Yarborough Camp[60]—according to popular belief—was made by Cromwell's soldiers, who are said to have sat behind the entrenchment when firing at their enemies.

Melton Ross.—Perhaps the most curious is the tale told by an old groom about the gallows at Melton Ross:—

Some hundred years ago or so three or four boys were playing at hanging, and seeing who could hang the longest on a tree, when a three-legged hare (the devil, sir), came limping past; off ran the lads who were on the ground after him and forgot their comrade, who when they came back was dead. The gallows was put up in memory of that.
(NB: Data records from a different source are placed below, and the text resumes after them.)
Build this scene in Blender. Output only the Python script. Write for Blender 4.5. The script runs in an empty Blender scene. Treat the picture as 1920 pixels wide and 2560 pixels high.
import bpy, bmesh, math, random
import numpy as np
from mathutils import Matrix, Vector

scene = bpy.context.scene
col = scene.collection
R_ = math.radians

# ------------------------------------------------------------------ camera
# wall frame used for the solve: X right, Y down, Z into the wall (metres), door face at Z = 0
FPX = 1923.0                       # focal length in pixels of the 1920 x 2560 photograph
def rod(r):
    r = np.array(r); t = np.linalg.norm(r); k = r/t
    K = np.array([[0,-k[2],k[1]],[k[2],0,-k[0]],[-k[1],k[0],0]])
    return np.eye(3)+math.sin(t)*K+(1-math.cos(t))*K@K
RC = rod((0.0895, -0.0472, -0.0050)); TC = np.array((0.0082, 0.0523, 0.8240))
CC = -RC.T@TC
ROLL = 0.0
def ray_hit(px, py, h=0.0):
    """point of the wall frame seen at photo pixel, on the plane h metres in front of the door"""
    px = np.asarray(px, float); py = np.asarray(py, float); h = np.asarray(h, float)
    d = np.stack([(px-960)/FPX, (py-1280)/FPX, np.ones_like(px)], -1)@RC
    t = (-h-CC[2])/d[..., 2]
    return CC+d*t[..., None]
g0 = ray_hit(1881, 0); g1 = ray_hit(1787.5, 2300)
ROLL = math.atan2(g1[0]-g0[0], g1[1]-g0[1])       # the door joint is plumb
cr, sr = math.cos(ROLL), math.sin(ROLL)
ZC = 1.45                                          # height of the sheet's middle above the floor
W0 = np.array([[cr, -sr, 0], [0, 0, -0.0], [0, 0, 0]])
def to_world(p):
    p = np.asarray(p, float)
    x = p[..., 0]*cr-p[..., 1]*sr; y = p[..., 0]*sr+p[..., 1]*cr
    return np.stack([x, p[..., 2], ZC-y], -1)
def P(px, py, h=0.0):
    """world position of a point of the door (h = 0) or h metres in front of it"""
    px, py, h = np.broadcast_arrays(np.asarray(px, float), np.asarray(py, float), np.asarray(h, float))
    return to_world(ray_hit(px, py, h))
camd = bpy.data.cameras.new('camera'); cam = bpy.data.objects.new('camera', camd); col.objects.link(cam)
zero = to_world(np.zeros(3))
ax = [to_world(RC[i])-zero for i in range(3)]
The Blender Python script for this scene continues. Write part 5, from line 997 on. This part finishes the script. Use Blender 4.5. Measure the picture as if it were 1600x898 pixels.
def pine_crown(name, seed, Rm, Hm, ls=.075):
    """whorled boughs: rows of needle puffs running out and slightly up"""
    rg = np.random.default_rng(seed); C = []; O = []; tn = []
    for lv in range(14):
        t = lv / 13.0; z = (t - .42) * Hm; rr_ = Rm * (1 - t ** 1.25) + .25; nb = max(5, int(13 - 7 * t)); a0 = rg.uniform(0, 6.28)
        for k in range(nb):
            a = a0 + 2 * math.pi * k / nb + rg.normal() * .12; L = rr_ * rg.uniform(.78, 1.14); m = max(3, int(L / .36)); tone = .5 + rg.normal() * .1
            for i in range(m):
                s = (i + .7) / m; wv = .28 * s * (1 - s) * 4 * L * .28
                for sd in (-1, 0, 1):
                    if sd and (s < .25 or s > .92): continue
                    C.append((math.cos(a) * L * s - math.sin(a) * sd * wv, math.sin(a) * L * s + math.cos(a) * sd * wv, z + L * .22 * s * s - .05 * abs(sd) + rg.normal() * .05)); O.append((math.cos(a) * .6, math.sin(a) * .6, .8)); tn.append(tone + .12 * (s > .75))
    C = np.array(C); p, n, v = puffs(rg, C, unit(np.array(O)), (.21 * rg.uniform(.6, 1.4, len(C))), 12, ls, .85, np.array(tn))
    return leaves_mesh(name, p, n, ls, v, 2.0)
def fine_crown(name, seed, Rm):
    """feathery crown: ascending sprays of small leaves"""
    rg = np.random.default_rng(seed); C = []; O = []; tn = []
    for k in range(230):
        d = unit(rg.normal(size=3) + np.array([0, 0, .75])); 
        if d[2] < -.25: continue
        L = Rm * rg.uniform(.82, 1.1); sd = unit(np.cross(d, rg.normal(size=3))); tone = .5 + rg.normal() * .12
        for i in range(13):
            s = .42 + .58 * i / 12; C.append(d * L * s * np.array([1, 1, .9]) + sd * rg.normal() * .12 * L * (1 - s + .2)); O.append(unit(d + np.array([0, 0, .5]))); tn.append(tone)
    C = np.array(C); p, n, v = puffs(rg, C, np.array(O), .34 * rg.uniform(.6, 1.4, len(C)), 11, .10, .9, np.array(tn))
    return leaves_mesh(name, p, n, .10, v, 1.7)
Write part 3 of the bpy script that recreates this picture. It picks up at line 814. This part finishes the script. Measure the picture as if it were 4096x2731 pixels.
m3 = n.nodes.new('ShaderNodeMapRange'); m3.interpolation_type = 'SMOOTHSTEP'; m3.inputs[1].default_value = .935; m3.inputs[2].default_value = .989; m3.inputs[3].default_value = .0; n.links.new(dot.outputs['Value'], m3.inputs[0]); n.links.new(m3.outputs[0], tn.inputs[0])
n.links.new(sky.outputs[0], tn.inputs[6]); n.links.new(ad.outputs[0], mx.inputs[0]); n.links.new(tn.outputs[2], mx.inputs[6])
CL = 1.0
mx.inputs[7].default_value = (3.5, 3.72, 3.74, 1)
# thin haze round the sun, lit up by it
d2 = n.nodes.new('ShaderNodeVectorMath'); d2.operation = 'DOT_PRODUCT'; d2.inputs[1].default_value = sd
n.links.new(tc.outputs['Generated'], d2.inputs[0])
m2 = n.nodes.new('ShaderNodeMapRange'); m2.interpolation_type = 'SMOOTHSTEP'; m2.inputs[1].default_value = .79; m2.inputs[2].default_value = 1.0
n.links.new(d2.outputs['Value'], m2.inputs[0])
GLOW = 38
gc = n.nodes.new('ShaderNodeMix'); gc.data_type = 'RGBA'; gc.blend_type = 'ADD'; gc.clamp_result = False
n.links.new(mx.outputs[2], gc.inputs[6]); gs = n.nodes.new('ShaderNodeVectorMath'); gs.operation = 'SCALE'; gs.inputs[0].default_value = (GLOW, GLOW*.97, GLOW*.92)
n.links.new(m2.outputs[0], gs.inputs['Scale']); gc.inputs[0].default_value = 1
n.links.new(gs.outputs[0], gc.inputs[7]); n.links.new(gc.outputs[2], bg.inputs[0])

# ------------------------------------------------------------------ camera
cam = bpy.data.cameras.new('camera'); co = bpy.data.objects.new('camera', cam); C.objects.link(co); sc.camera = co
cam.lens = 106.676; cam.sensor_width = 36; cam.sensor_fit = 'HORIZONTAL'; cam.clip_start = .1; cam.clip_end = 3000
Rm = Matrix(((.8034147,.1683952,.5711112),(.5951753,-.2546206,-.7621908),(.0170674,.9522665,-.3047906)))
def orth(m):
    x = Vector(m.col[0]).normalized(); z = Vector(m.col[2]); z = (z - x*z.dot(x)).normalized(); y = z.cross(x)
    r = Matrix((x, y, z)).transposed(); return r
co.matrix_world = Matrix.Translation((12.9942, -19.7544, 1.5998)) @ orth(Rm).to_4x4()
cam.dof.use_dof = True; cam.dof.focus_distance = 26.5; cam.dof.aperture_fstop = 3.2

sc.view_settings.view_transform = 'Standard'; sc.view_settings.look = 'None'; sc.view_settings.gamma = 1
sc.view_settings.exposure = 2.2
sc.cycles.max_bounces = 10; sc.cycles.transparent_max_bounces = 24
The true story is that there was a rivalry between the Ross family and the Tyrwhits, and to such a pitch had it grown among their dependants that the two parties meeting on a hunting excursion got to blows and many were killed. James I. being in Lincolnshire shortly after, and hearing of it, ordered a gallows to be erected where the fight occurred, and enacted that in the future any persons slain in an encounter of this kind should be deemed murdered, and the perpetrators of the crime hanged. A gallows is always kept on the spot and when the old one falls to decay a new one is erected.[61]

Page [125]. Permanent blood stains. Cf. those of Rizzio in Holyrood Palace; those in the Carmelite convent in Paris, said to have been made by murdered priests in the revolution; those at Cottele, on the banks of the Tamar, blood of the warder slain by the Lord of the Manor; those in Sta. Sophia, at Constantinople, &c.


[THE DEVIL AND THE THREE SLOVAK LADS. Erdélyi, ii. 1.]

Cf. Grimm, vol. ii. "The Three Apprentices," pp. 132, 418. Stier, No. 25.

A similar story used to be current among the schoolboys in Northumberland.